Consisting of just ground beef, beans and spices, it’s incredibly easy to execute for beginner cooks (there’s nothing to even chop!) and is ready from start to finish in under 30 minutes. Once it’s ready, we dole it out in bowls and top it with cheese, sour cream and diced avocado. We use red onions and scallions because I like the sharp bite of the former and the vivid color of the latter. The only thing that’s not allowed in the chili is greens or vegetables of any kind – that would be sacrilege.

Easy Beef and Bean Chili

You can use this recipe for a simple chili and then flavor it in different ways. Experiment with single ground chiles in place of the mixed chili powder; ground coriander along with the cumin; or smoked paprika for smoky depth and an extra rich red color. Whichever way you choose, keep it simple so the spices shine through. You can also use ground lamb, bison or turkey instead of beef, or vegan meat substitutes such as Beyond Meat. For chili cheese hot dogs, fries or nachos, use this chili and top with finely shredded cheddar cheese.

2 tablespoons vegetable oil

1 pound ground beef

Kosher salt and freshly ground black pepper

2 tablespoons chili powder

2 teaspoons ground cumin

2 teaspoons dried oregano

1 teaspoon sweet paprika

2 tablespoons double-concentrate tomato paste

2 tablespoons all-purpose flour

2 cups beef or chicken stock or water

1 can (15 ounces) organic red kidney, pink or pinto beans, undrained

Shredded sharp cheddar or Colby jack cheese, sour cream, diced avocado or guacamole, diced red onion and thinly sliced scallions, for serving

Heat the oil in a medium saucepan over medium-high heat. Add the beef, season with salt and pepper and cook, stirring to break it up, until no longer pink, 4 to 5 minutes. Sprinkle over the chili powder, oregano, cumin and paprika and cook, stirring, until the spices are toasted in the fat, about 1 minute. Add the tomato paste, and cook, stirring, until lightly caramelized, 1 to 2 minutes.

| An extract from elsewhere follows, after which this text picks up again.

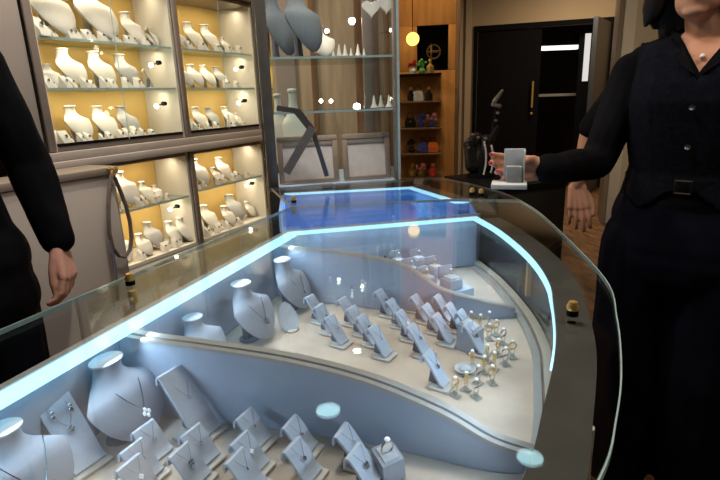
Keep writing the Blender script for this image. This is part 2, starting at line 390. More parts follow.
# ------------------------------------------------------------------ jewellery stands
def bust_mesh(wid=1.0, arc=1.25):
    # unit height; faces +x; neck rising at the back, chest sloping forward
    rows = [(0, .160, .160, PI, .0, 1.0), (0, .158, .158, PI, .0, .94), (0, .168, .160, 3.0, .0, .88), (0, .195, .165, 2.6, .01, .83), (0, .235, .17, 2.2, .03, .785), (0, .29, .18, 1.8, .055, .745), (0, .365, .19, 1.5, .085, .71), (0, .455, .20, 1.3, .12, .675),
            (0, .535, .21, 1.2, .155, .64), (0, .545, .21, 1.15, .20, .56), (0, .525, .20, 1.1, .27, .455), (0, .465, .18, 1.1, .345, .34), (0, .37, .155, 1.05, .41, .225), (0, .24, .11, 1.0, .46, .125), (0, .09, .05, 1.0, .49, .07)]
    N = 17; vs = []; fs = []
    for (_, a, b, A, cx, z) in rows:
        for i in range(N):
            th = A*(2*i/(N-1)-1); vs.append(Vector((cx + b*(math.cos(th)-0) - b*.3, a*wid*math.sin(th), z)))
    for k in range(len(rows)-1):
        for i in range(N-1): fs.append((k*N+i, k*N+i+1, (k+1)*N+i+1, (k+1)*N+i))
    me = bpy.data.meshes.new('chest'); me.from_pydata([tuple(v) for v in vs], [], fs); me.update()
    bm = bmesh.new(); bm.from_mesh(me); bmesh.ops.remove_doubles(bm, verts=bm.verts[:], dist=1e-4); bmesh.ops.recalc_face_normals(bm, faces=bm.faces[:])
    # thickness
    res = bmesh.ops.solidify(bm, geom=bm.faces[:], thickness=.085)
    for f in bm.faces: f.smooth = True
    for e in bm.edges:
        if len(e.link_faces) == 2 and e.calc_face_angle(0) > .75: e.smooth = False
    bm.to_mesh(me); bm.free(); return me
BUST = {}
def mk_bust(style):
    m1, m2, m3 = {'grey': (m_grey, m_grey2, m_cap), 'ivory': (m_white, m_white2, m_white), 'silver': (m_white2, m_grey2, m_white2), 'slate': (m_slate, m_grey2, m_slate)}[style]
    def f():
        t = thing('necklace_bust', 'x', 'display bust')
        me = bust_mesh().copy(); me.materials.append(m1); link('chest', me, None, t)
        part('neck_cap', MB().lathe([(.02, 1.0), (.17, .998), (.19, 1.005), (.193, 1.025), (.17, 1.04), (.02, 1.045)], 20, (-.05, 0, 0)), m3, t)
        part('back_support', MB().tube([(-.05, 0, .75), (-.04, 0, .35), (.0, 0, .012)], [.07, .08, .10], 8).lathe([(.22, 0), (.22, .015), (.02, .016)], 16, (.06, 0, 0)), m2, t)
        return t
    return f
def mk_panel(L, W, style='grey', ang=56):
    ms = m_card if style == 'grey' else m_white
    def f():
        t = thing('pendant_card', 'x', 'jewellery stand')
        a = math.radians(ang); c, s = math.cos(a), math.sin(a)
        # slab leaning back with rolled top and curled foot; profile in xz
        prof = [(.006, .0085), (0, .0115)] + [(-c*L*k/6, .010+s*L*k/6 + .002*math.sin(PI*k/6)) for k in range(1, 7)]
        ex, ez = prof[-1]; prof += [(ex-.003, ez+.003), (ex-.007, ez+.003), (ex-.010, ez), (ex-.011, ez-.010)]
        n = len(prof); th = .0035; out = []; inn = []
        for i, (x, z) in enumerate(prof):
            x0, z0 = prof[max(i-1, 0)]; x1, z1 = prof[min(i+1, n-1)]; l = math.hypot(x1-x0, z1-z0) or 1
            nx, nz = (z1-z0)/l, -(x1-x0)/l
            out.append((x, z)); inn.append((x-nx*th, z-nz*th))
        poly = out + inn[::-1]
        rings = [[Vector((x, y, z)) for x, z in poly] for y in (-W/2, W/2)]
        part('card', MB().loft(rings), ms, t)
        part('base', MB().bbox(-c*L*.8, .014, -W/2-.004, W/2+.004, 0, .0045, .0015), m_acr if style == 'grey' else m_white, t)
        part('strut', MB().tube([(-c*L*.62, 0, s*L*.58), (-c*L*.75, 0, .004)], .003, 6, flat=3), m_grey2, t)
        return t
    return f
def ringstand():
    t = thing('ring_stand', 'x', 'ring stand')
    part('base', MB().bbox(-.011, .011, -.009, .009, 0, .004, .001).bbox(-.004, .004, -.004, .004, .004, .011, .001), m_acryl, t)
    part('clip', MB().tube([(0, -.004, .011), (0, -.006, .02), (0, 0, .026), (0, .006, .02), (0, .004, .011)], .0018, 6), m_acryl, t)
    return t
def ring(mt):
    def f():
        t = thing('ring', 'x', 'ring')
        part('band', MB().torus((0, 0, 0), .0085, .0016, 'x', 18, 6), mt, t)
        part('stone', MB().lathe([(.0005, 0), (.0042, .004), (.003, .006), (.0005, .006)], 8, (0, 0, .0078)), m_gem, t)
        return t
    return f
def pendant(kind, drop=.03, wid=.016, mt=None):
    # lies in the plane x=0 facing +x, hung from z=drop
    def f():
        t = thing('pendant_necklace', 'x', 'necklace')
        pts = [Vector((0, -wid/2, drop))] + [Vector((.0005, -wid/2*(1-k/6), drop*(1-k/6)**1.4)) for k in range(1, 6)] + [Vector((.0008, 0, 0))]
        pts += [Vector((p.x, -p.y, p.z)) for p in pts[-2::-1]]
        part('chain', MB().tube(pts, .0007, 5), m_silver, t)
        b = MB()
        if kind == 'butterfly':
            for sg in (-1, 1):
                b.ball((.002, sg*.006, -.004), (.0018, .006, .0065)).ball((.002, sg*.0045, -.013), (.0016, .0045, .0055))
            b.ball((.0025, 0, -.008), (.002, .0015, .010))
        elif kind == 'flower':
            for k in range(5): b.ball((.002, .0055*math.cos(k*1.257), -.007+.0055*math.sin(k*1.257)), (.002, .0035, .0035))
            b.ball((.003, 0, -.007), .0025)
        elif kind == 'ring': b.torus((.0015, 0, -.008), .0065, .0013, 'x').ball((.002, 0, -.008), .0028)
        elif kind == 'drops':
            for y, z in ((0, -.003), (-.005, -.008), (.005, -.008), (0, -.013)): b.ball((.002, y, z), (.002, .003, .004))
        elif kind == 'star':
            for k in range(6): b.ball((.002, .005*math.cos(k*1.047), -.007+.005*math.sin(k*1.047)), (.0015, .002, .002))
        else: b.ball((.002, 0, -.006), (.002, .0035, .006))
        part('charm', b, m_gem if kind in ('drops',) else m_silver, t)
        return t
    return f
def frame_at(loc, xax, zax):            # orientation matrix: x = outward normal, z = up along the surface
    x = Vector(xax).normalized(); z = Vector(zax).normalized(); y = z.cross(x).normalized(); z = x.cross(y)
    m = Matrix((x, y, z)).transposed().to_4x4(); m.translation = Vector(loc); return m

# ------------------------------------------------------------------ front counter
ZG, ZF, ZT = .98, .83, .964             # glass, tray, top of the walls
aL = math.radians(19.36); dL = Vector((math.sin(aL), math.cos(aL), 0)); nL = Vector((dL.y, -dL.x, 0))   # nL points into the case
L0, L1, L2 = at(0, 385, ZG), at(290, 229, ZG), at(477, 213.5, ZG)
L1 = L0 + dL*((L1-L0).dot(dL))
def crv(pts, n=6):                      # Catmull-Rom through plan points
    pts = [Vector((p[0], p[1], 0)) for p in pts]; o = []
    for i in range(len(pts)-1):
        p0 = pts[i-1] if i else pts[0]*2-pts[1]; p1, p2 = pts[i], pts[i+1]; p3 = pts[i+2] if i+2 < len(pts) else p2*2-p1
        for k in range(n):
            t = k/n; o.append(.5*((2*p1)+(p2-p0)*t+(2*p0-5*p1+4*p2-p3)*t*t+(3*p1-p0-3*p2+p3)*t**3))
    return o + [pts[-1]]
inner_r = crv([L2, (.347, 1.22), (.350, 1.02), (.332, .87), (.302, .765), (.255, .628), (.190, .49), (.127, .372), (.03, .27), (-.10, .215)], 5)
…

Sprinkle the flour over the beef and cook, stirring, to cook off the raw flavor of the flour, about 1 minute. Pour in the beans, liquid and all, then pour the stock into the can of beans to help loosen any stuck beans and rinse the rest of the liquid out of the can; pour it into the pan. Stir everything to combine, then bring to a boil. Reduce the heat to maintain a gentle simmer, and cook, stirring occasionally, until thickened and slightly reduced, about 15 minutes. Remove the pan from the heat and season again with salt and pepper.

Serve the chili in bowls and top with cheese, a dollop of sour cream, avocado, red onion and scallions.

No-Bean Chili: Omit the beans and their liquid and double the beef for a total of 2 pounds.

Vegan Chili: Substitute 1 pound Beyond Meat for the ground beef and substitute vegetable stock, mushroom broth or water for the beef stock.

Seasoned Ground Beef for Tacos: Cook the recipe through Step 1, then remove from the heat and season with salt and pepper. Use as a filling for tacos.